• _STATED GOAL_:
Set down word for word each line from the start of the listing through the line that contains "return Vector((0, 0, EYE)) + r * (x", both included.

--- start ---

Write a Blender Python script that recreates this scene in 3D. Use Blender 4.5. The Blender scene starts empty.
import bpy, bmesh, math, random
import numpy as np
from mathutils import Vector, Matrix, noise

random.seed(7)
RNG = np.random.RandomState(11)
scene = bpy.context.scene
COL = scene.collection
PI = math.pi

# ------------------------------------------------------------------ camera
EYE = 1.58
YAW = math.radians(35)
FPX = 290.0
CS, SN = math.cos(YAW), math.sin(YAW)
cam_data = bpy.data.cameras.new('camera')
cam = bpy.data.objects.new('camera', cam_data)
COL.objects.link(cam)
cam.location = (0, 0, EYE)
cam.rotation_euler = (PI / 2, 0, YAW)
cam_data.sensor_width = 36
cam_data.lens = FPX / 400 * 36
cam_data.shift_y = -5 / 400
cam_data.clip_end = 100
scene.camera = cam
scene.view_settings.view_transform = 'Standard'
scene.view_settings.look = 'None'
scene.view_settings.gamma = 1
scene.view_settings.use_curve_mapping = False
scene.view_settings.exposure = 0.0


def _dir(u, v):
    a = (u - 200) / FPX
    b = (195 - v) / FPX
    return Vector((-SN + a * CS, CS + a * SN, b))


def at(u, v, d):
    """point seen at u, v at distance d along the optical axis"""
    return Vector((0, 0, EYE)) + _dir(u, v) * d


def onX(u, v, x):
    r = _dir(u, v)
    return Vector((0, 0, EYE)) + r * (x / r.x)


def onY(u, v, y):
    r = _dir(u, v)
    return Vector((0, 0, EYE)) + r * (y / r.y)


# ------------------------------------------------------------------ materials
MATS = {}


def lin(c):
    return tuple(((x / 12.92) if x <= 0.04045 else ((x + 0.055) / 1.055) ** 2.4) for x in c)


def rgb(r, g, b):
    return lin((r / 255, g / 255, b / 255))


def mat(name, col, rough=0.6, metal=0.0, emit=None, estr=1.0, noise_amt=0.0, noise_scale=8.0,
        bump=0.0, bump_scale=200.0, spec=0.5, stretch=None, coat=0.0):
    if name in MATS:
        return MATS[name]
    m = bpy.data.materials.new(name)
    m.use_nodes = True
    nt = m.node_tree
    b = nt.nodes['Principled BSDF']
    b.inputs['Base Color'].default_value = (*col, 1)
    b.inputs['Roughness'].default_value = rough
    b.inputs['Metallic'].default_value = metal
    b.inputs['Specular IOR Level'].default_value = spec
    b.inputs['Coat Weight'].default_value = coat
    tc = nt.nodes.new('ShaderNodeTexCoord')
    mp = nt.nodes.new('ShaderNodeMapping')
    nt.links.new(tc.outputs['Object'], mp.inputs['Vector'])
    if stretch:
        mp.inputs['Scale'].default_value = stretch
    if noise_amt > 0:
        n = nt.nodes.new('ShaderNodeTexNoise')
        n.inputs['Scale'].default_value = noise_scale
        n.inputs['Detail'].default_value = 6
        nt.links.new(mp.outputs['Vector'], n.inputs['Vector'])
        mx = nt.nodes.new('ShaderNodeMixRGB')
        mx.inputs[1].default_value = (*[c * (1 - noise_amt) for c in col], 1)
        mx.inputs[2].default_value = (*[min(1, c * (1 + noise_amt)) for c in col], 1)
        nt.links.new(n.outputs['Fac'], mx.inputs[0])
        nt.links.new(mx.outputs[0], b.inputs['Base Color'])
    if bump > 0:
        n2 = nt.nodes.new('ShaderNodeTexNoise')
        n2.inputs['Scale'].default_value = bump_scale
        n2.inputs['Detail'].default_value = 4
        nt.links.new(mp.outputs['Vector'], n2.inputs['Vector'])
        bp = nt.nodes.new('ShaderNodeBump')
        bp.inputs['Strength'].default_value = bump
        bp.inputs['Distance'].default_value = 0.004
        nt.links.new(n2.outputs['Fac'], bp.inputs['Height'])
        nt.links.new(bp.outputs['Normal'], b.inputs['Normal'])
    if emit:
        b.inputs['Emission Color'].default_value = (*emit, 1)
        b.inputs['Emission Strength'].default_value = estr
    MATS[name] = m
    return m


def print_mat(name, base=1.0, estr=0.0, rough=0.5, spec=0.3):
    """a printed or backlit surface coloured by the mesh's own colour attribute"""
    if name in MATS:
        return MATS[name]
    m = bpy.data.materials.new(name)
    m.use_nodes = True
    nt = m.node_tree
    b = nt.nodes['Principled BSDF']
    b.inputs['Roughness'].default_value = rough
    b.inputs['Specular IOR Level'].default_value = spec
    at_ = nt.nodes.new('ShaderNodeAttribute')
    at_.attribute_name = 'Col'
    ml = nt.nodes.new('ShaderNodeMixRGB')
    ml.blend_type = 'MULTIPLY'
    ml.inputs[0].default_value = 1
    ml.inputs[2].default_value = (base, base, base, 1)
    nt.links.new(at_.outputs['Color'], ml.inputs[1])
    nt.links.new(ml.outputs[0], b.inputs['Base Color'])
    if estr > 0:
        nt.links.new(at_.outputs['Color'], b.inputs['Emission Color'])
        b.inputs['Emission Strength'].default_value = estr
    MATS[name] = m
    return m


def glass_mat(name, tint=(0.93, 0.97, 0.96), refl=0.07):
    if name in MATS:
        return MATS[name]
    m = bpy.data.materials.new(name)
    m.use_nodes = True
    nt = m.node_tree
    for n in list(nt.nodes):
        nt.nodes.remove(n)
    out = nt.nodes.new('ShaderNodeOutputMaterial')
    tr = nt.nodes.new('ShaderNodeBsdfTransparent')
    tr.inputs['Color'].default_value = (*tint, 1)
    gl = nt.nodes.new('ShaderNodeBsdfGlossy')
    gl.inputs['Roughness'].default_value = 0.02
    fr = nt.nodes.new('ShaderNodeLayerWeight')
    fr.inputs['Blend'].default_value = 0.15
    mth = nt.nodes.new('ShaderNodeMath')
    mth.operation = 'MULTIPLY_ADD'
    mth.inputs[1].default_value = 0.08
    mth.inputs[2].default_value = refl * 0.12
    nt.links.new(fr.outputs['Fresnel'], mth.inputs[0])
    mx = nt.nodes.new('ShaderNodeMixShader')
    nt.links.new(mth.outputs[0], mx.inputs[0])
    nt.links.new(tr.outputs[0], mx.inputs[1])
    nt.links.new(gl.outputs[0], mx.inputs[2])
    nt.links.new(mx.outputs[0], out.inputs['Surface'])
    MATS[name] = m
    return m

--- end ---

• _REPLY TO THE TASK_:
Write a Blender Python script that recreates this scene in 3D. Use Blender 4.5. The Blender scene starts empty.
import bpy, bmesh, math, random
import numpy as np
from mathutils import Vector, Matrix, noise

random.seed(7)
RNG = np.random.RandomState(11)
scene = bpy.context.scene
COL = scene.collection
PI = math.pi

# ------------------------------------------------------------------ camera
EYE = 1.58
YAW = math.radians(35)
FPX = 290.0
CS, SN = math.cos(YAW), math.sin(YAW)
cam_data = bpy.data.cameras.new('camera')
cam = bpy.data.objects.new('camera', cam_data)
COL.objects.link(cam)
cam.location = (0, 0, EYE)
cam.rotation_euler = (PI / 2, 0, YAW)
cam_data.sensor_width = 36
cam_data.lens = FPX / 400 * 36
cam_data.shift_y = -5 / 400
cam_data.clip_end = 100
scene.camera = cam
scene.view_settings.view_transform = 'Standard'
scene.view_settings.look = 'None'
scene.view_settings.gamma = 1
scene.view_settings.use_curve_mapping = False
scene.view_settings.exposure = 0.0


def _dir(u, v):
    a = (u - 200) / FPX
    b = (195 - v) / FPX
    return Vector((-SN + a * CS, CS + a * SN, b))


def at(u, v, d):
    """point seen at u, v at distance d along the optical axis"""
    return Vector((0, 0, EYE)) + _dir(u, v) * d


def onX(u, v, x):
    r = _dir(u, v)
    return Vector((0, 0, EYE)) + r * (x / r.x)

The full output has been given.